TASK STATEMENT:
Return all lines where the word "scene" can be found.

DATA PROVIDED:
⟨

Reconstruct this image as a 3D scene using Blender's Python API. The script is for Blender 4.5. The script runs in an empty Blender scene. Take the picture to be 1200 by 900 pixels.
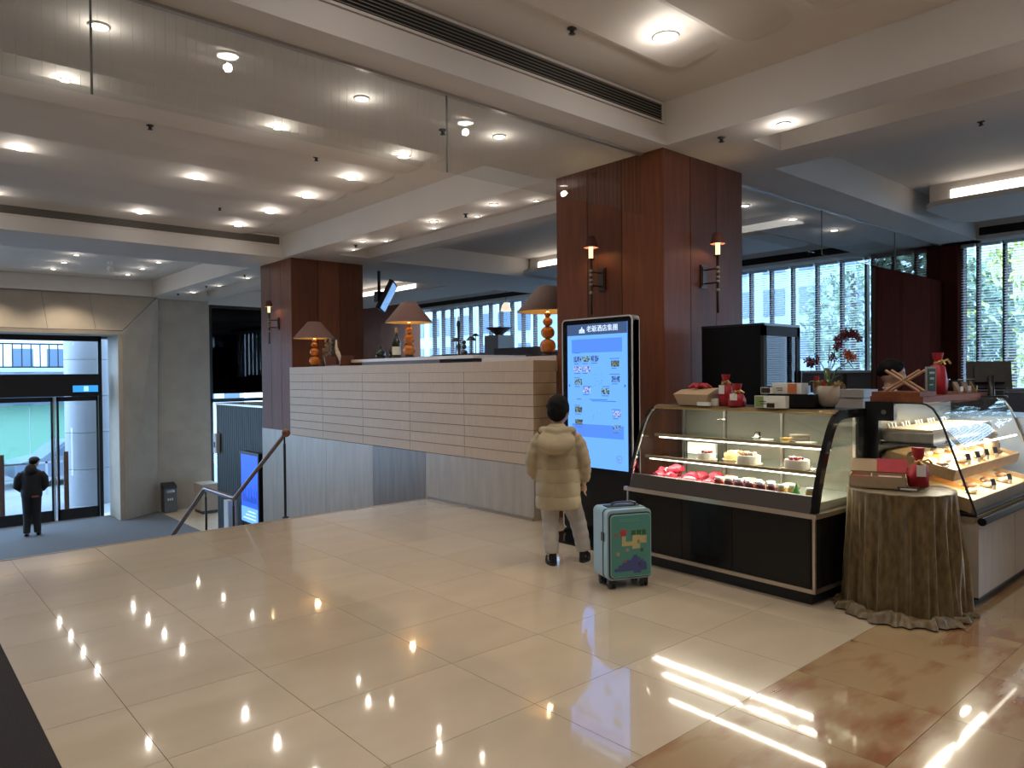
import bpy, math, random
from math import sin, cos, pi, radians, sqrt
from mathutils import Vector, Matrix
random.seed(7)
SC = bpy.context.scene
COL = SC.collection
# ------------------------------------------------------------------ camera
cam = bpy.data.cameras.new('camera'); camo = bpy.data.objects.new('camera', cam); COL.objects.link(camo)
_y, _p, _r = radians(41.4923), radians(-0.8058), radians(-0.5271)
_f = Vector((sin(_y)*cos(_p), cos(_y)*cos(_p), sin(_p))); _rt = Vector((cos(_y), -sin(_y), 0)); _up = _rt.cross(_f)
_r2 = _rt*cos(_r)+_up*sin(_r); _u2 = -_rt*sin(_r)+_up*cos(_r)
camo.matrix_world = Matrix(((_r2.x, _u2.x, -_f.x, 0), (_r2.y, _u2.y, -_f.y, 0), (_r2.z, _u2.z, -_f.z, 1.5), (0, 0, 0, 1)))
cam.sensor_width = 36; cam.lens = 36*851.3/1200; cam.clip_start = .05; cam.clip_end = 300
SC.camera = camo
# ------------------------------------------------------------------ world, exposure
W = bpy.data.worlds.new('world'); SC.world = W; W.use_nodes = True
_bg = W.node_tree.nodes['Background']; _bg.inputs[0].default_value = (.44, .69, 1, 1); _bg.inputs[1].default_value = 8.0
vs = SC.view_settings; vs.view_transform = 'Standard'; vs.look = 'None'; vs.gamma = 1; vs.use_curve_mapping = False; vs.exposure = 0.2
SC.display_settings.display_device = 'sRGB'
SC.cycles.transparent_max_bounces = 24
SC.cycles.max_bounces = 8
SC.cycles.sample_clamp_indirect = 6
SC.cycles.blur_glossy = .5
KEY = .54           # general strength of the downlights
LAMP_COL = (1, .86, .70)

def lamp(name, kind, loc, energy, color=LAMP_COL, size=.05, parent=None, **k):
    d = bpy.data.lights.new(name, kind); d.energy = energy; d.color = color
    if kind == 'AREA':
        d.shape = 'RECTANGLE'; d.size = size; d.size_y = k.get('size_y', size)
    else: d.shadow_soft_size = size
    if kind == 'SPOT': d.spot_size = radians(k.get('angle', 120)); d.spot_blend = k.get('blend', .8)
    o = bpy.data.objects.new(name, d); COL.objects.link(o); o.location = loc
    if 'rot' in k: o.rotation_euler = k['rot']
    if parent: o.parent = parent
    return o

# ------------------------------------------------------------------ materials
MATS = {}
def mat(name, col, rough=.6, metal=0, var=0.0, scale=6.0, bump=0.0, stretch=None, emit=None, es=1, coat=0, spec=.5, objvar=0, sheen=0, col2=None, detail=5, cr=(.3, .7)):
    if name in MATS: return MATS[name]
    m = bpy.data.materials.new(name); m.use_nodes = True; nt = m.node_tree; N = nt.nodes; L = nt.links
    b = N['Principled BSDF']
    b.inputs['Roughness'].default_value = rough; b.inputs['Metallic'].default_value = metal
    b.inputs['Specular IOR Level'].default_value = spec
    if coat: b.inputs['Coat Weight'].default_value = coat; b.inputs['Coat Roughness'].default_value = .045 if coat == 1 else .08; b.inputs['Coat IOR'].default_value = 1.85 if coat == 1 else 1.5
    if sheen: b.inputs['Sheen Weight'].default_value = sheen
    c = (*col, 1)
    if emit: b.inputs['Emission Color'].default_value = (*emit, 1); b.inputs['Emission Strength'].default_value = es
    g = N.new('ShaderNodeNewGeometry'); mp = N.new('ShaderNodeMapping'); L.new(g.outputs['Position'], mp.inputs[0])
    if stretch: mp.inputs['Scale'].default_value = stretch
    n = N.new('ShaderNodeTexNoise'); n.inputs['Scale'].default_value = scale; n.inputs['Detail'].default_value = detail
    L.new(mp.outputs[0], n.inputs['Vector'])
    src = None
    rp = N.new('ShaderNodeValToRGB'); L.new(n.outputs['Fac'], rp.inputs[0])
    e = rp.color_ramp.elements
    c2 = col2 if col2 else tuple(x*(1-var) for x in col)
    e[0].position = cr[0]; e[0].color = (*c2, 1); e[1].position = cr[1]; e[1].color = c
    src = rp.outputs[0]
    if objvar:
        oi = N.new('ShaderNodeObjectInfo'); ma = N.new('ShaderNodeMath'); ma.operation = 'MULTIPLY_ADD'
        ma.inputs[1].default_value = objvar*2; ma.inputs[2].default_value = 1-objvar; L.new(oi.outputs['Random'], ma.inputs[0])
        hs = N.new('ShaderNodeHueSaturation'); L.new(ma.outputs[0], hs.inputs['Value']); L.new(src, hs.inputs['Color']); src = hs.outputs[0]
        cm = N.new('ShaderNodeCombineXYZ'); sc_ = N.new('ShaderNodeMath'); sc_.operation = 'MULTIPLY'; sc_.inputs[1].default_value = 37
        L.new(oi.outputs['Random'], sc_.inputs[0])
        for i in range(3): L.new(sc_.outputs[0], cm.inputs[i])
        L.new(cm.outputs[0], mp.inputs['Location'])
    L.new(src, b.inputs['Base Color'])
    if bump:
        bp = N.new('ShaderNodeBump'); bp.inputs['Strength'].default_value = bump; bp.inputs['Distance'].default_value = .01
        L.new(n.outputs['Fac'], bp.inputs['Height']); L.new(bp.outputs[0], b.inputs['Normal'])
    MATS[name] = m
    return m
def glass(name, tint=(1, 1, 1), refl=1.0, rough=.0, ior=1.45):
    if name in MATS: return MATS[name]
    m = bpy.data.materials.new(name); m.use_nodes = True; nt = m.node_tree; N = nt.nodes; L = nt.links
    N.remove(N['Principled BSDF']); out = N['Material Output']
    t = N.new('ShaderNodeBsdfTransparent'); t.inputs[0].default_value = (*tint, 1)
    g = N.new('ShaderNodeBsdfGlossy'); g.inputs['Roughness'].default_value = rough
    lw = N.new('ShaderNodeLayerWeight'); lw.inputs['Blend'].default_value = .5
    pw = N.new('ShaderNodeMath'); pw.operation = 'POWER'; pw.inputs[1].default_value = 5; L.new(lw.outputs['Facing'], pw.inputs[0])
    r0 = ((ior-1)/(ior+1))**2
    mu = N.new('ShaderNodeMath'); mu.operation = 'MULTIPLY_ADD'; mu.inputs[1].default_value = (1-r0)*refl*.7; mu.inputs[2].default_value = r0*refl; mu.use_clamp = True; L.new(pw.outputs[0], mu.inputs[0])
    mx = N.new('ShaderNodeMixShader'); L.new(mu.outputs[0], mx.inputs[0]); L.new(t.outputs[0], mx.inputs[1]); L.new(g.outputs[0], mx.inputs[2])
    L.new(mx.outputs[0], out.inputs[0]); MATS[name] = m
    return m
def emis(name, col, s):
    return mat(name, tuple(min(1, x*.8) for x in col), .5, emit=col, es=s)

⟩

TASK SOLUTION:
Reconstruct this image as a 3D scene using Blender's Python API. The script is for Blender 4.5. The script runs in an empty Blender scene. Take the picture to be 1200 by 900 pixels.
SC = bpy.context.scene